* Begin *

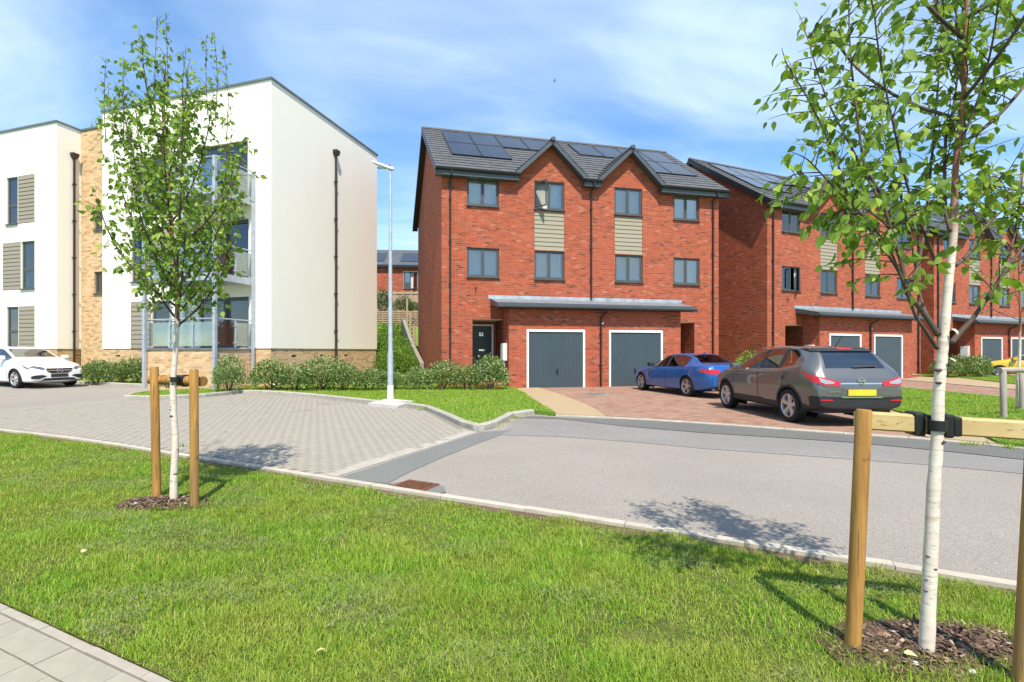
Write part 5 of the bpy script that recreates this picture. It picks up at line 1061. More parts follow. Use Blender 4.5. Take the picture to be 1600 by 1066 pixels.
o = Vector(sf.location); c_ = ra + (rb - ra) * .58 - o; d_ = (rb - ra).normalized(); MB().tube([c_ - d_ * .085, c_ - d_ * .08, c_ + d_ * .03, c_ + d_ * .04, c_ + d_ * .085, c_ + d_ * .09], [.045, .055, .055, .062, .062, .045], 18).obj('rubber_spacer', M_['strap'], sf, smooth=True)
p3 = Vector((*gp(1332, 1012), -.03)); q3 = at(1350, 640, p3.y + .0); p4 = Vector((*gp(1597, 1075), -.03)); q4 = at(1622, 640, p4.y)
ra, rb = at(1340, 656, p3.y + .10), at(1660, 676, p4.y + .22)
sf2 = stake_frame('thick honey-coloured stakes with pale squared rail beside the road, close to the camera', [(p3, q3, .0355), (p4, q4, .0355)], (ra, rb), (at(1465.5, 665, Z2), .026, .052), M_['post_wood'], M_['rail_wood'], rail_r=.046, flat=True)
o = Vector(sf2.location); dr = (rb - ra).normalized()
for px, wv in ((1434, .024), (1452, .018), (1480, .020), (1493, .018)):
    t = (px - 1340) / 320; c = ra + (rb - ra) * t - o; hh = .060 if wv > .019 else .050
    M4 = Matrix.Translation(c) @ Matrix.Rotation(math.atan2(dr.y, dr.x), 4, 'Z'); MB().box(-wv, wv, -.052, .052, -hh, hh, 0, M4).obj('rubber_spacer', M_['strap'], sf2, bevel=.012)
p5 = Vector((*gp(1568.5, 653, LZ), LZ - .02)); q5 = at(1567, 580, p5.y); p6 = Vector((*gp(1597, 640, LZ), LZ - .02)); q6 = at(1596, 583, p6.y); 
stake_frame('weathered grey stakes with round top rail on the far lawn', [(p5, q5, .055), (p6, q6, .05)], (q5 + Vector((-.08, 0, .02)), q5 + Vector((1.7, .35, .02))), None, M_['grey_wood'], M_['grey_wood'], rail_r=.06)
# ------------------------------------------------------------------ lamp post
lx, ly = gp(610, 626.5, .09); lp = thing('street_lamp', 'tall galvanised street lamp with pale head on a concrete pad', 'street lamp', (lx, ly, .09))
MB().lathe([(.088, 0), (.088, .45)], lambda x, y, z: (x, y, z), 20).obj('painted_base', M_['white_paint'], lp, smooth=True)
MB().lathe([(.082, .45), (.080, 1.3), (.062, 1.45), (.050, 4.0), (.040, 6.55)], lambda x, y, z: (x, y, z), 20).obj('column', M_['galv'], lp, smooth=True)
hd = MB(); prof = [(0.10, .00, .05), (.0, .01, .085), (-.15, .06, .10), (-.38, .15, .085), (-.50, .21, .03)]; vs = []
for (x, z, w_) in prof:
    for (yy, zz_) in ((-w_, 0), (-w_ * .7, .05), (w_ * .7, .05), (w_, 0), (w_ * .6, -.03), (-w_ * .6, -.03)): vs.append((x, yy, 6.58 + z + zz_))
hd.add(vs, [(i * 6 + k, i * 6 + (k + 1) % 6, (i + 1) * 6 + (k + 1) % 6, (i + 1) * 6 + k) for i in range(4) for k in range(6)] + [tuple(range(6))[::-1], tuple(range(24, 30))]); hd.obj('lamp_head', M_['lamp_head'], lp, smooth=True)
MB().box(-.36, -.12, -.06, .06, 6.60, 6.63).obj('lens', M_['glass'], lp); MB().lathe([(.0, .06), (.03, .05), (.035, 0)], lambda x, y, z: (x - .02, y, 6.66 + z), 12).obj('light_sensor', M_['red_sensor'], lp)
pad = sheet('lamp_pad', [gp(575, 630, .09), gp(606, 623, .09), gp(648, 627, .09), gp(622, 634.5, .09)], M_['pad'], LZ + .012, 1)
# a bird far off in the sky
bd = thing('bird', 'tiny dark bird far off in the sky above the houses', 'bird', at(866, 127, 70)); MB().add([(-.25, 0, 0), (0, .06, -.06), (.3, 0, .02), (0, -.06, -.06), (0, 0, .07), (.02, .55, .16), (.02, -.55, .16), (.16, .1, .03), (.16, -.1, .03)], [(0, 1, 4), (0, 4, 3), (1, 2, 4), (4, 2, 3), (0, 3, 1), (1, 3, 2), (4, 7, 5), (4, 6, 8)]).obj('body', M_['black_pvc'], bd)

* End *

• Written task:
Return the listing above unchanged, apart from dropping its pictures.

• Answer for the task:
Write part 5 of the bpy script that recreates this picture. It picks up at line 1061. More parts follow. Use Blender 4.5. Take the picture to be 1600 by 1066 pixels.
o = Vector(sf.location); c_ = ra + (rb - ra) * .58 - o; d_ = (rb - ra).normalized(); MB().tube([c_ - d_ * .085, c_ - d_ * .08, c_ + d_ * .03, c_ + d_ * .04, c_ + d_ * .085, c_ + d_ * .09], [.045, .055, .055, .062, .062, .045], 18).obj('rubber_spacer', M_['strap'], sf, smooth=True)
p3 = Vector((*gp(1332, 1012), -.03)); q3 = at(1350, 640, p3.y + .0); p4 = Vector((*gp(1597, 1075), -.03)); q4 = at(1622, 640, p4.y)
ra, rb = at(1340, 656, p3.y + .10), at(1660, 676, p4.y + .22)
sf2 = stake_frame('thick honey-coloured stakes with pale squared rail beside the road, close to the camera', [(p3, q3, .0355), (p4, q4, .0355)], (ra, rb), (at(1465.5, 665, Z2), .026, .052), M_['post_wood'], M_['rail_wood'], rail_r=.046, flat=True)
o = Vector(sf2.location); dr = (rb - ra).normalized()
for px, wv in ((1434, .024), (1452, .018), (1480, .020), (1493, .018)):
    t = (px - 1340) / 320; c = ra + (rb - ra) * t - o; hh = .060 if wv > .019 else .050
    M4 = Matrix.Translation(c) @ Matrix.Rotation(math.atan2(dr.y, dr.x), 4, 'Z'); MB().box(-wv, wv, -.052, .052, -hh, hh, 0, M4).obj('rubber_spacer', M_['strap'], sf2, bevel=.012)
p5 = Vector((*gp(1568.5, 653, LZ), LZ - .02)); q5 = at(1567, 580, p5.y); p6 = Vector((*gp(1597, 640, LZ), LZ - .02)); q6 = at(1596, 583, p6.y); 
stake_frame('weathered grey stakes with round top rail on the far lawn', [(p5, q5, .055), (p6, q6, .05)], (q5 + Vector((-.08, 0, .02)), q5 + Vector((1.7, .35, .02))), None, M_['grey_wood'], M_['grey_wood'], rail_r=.06)
# ------------------------------------------------------------------ lamp post
lx, ly = gp(610, 626.5, .09); lp = thing('street_lamp', 'tall galvanised street lamp with pale head on a concrete pad', 'street lamp', (lx, ly, .09))
MB().lathe([(.088, 0), (.088, .45)], lambda x, y, z: (x, y, z), 20).obj('painted_base', M_['white_paint'], lp, smooth=True)
MB().lathe([(.082, .45), (.080, 1.3), (.062, 1.45), (.050, 4.0), (.040, 6.55)], lambda x, y, z: (x, y, z), 20).obj('column', M_['galv'], lp, smooth=True)
hd = MB(); prof = [(0.10, .00, .05), (.0, .01, .085), (-.15, .06, .10), (-.38, .15, .085), (-.50, .21, .03)]; vs = []
for (x, z, w_) in prof:
    for (yy, zz_) in ((-w_, 0), (-w_ * .7, .05), (w_ * .7, .05), (w_, 0), (w_ * .6, -.03), (-w_ * .6, -.03)): vs.append((x, yy, 6.58 + z + zz_))
hd.add(vs, [(i * 6 + k, i * 6 + (k + 1) % 6, (i + 1) * 6 + (k + 1) % 6, (i + 1) * 6 + k) for i in range(4) for k in range(6)] + [tuple(range(6))[::-1], tuple(range(24, 30))]); hd.obj('lamp_head', M_['lamp_head'], lp, smooth=True)
MB().box(-.36, -.12, -.06, .06, 6.60, 6.63).obj('lens', M_['glass'], lp); MB().lathe([(.0, .06), (.03, .05), (.035, 0)], lambda x, y, z: (x - .02, y, 6.66 + z), 12).obj('light_sensor', M_['red_sensor'], lp)
pad = sheet('lamp_pad', [gp(575, 630, .09), gp(606, 623, .09), gp(648, 627, .09), gp(622, 634.5, .09)], M_['pad'], LZ + .012, 1)
# a bird far off in the sky
bd = thing('bird', 'tiny dark bird far off in the sky above the houses', 'bird', at(866, 127, 70)); MB().add([(-.25, 0, 0), (0, .06, -.06), (.3, 0, .02), (0, -.06, -.06), (0, 0, .07), (.02, .55, .16), (.02, -.55, .16), (.16, .1, .03), (.16, -.1, .03)], [(0, 1, 4), (0, 4, 3), (1, 2, 4), (4, 2, 3), (0, 3, 1), (1, 3, 2), (4, 7, 5), (4, 6, 8)]).obj('body', M_['black_pvc'], bd)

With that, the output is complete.